MRGO Facts At-A-Glance
- Completed in 1965
- Original 650 feet wide x 76 miles long
- Now 2,000 feet wide x 76 miles long
- 290 million cubic yards of sand dredged to build the channel, 60 million cubic yards more than dredged to build the Panama Canal.
- Original cost was $92 Million
- Cost to maintain through 2006 approximately
- $906 Million (per Closing the MRGO
- Environmental and Economic Considerations,
- LSU Ag Center, LA Sea Grant)
MRGO Closure Plan Facts
Offered by Senators Vitter (R-LA), Landrieu (D-LA), Inhofe (R-OK) and Jeffords (I-VT), the MRGO closure plan is part of an amendment to the supplemental appropriations bill. The Corps is provided $3.5 million to develop a plan for closure of the MRGO in six months.
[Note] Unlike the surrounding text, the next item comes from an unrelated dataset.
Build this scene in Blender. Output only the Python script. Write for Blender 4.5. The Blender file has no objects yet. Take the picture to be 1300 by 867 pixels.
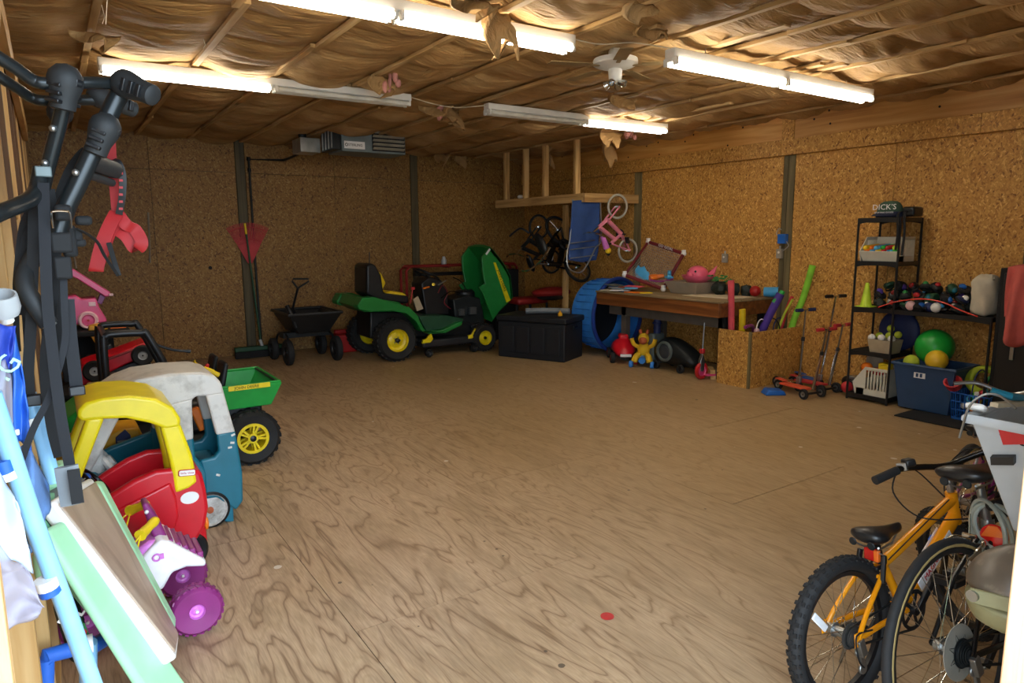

The MRGO closure plan will:
- De-authorize deep draft navigation at a minimum and will recommend if any navigation should be supported on MRGO;
- Provide measures for protection from hurricanes and storms;
- Prevent salt water intrusion;
- Re-establish the storm buffering properties and ecological integrity of wetlands lost due to construction and operation of MRGO;
- Complement overall restoration of coastal Louisiana.
A final plan will be submitted for closure funding by December 2007.
MRGO to be a Dump? Don’t go there DEQ and the Corps
200 Acres of Wetlands Adjacent to MRGO Threatened by Debris
July 14, 2006 - As the Corps of Engineers puts together a plan for the closure of the Mississippi River Gulf Outlet (MRGO), community and environmental groups which advocated for the Congressional demand for that plan through are warning the public about a new threat – a proposed landfill on the banks of the MRGO.
This proposal defies common sense. The Corps is supposed to be creating a plan to restore the wetlands that the MRGO destroyed, but now they want to turn 200 acres of wetlands along the channel into a landfill.
Proposed by Newport Environmental Services, the class 3 construction and demolition debris landfill is currently seeking a permit from both the Louisiana Department of Environmental Quality and the Corps of Engineers. One of an ever-growing slate of new landfills proposed to deal with the impacts of Katrina, this proposal may be the most audacious.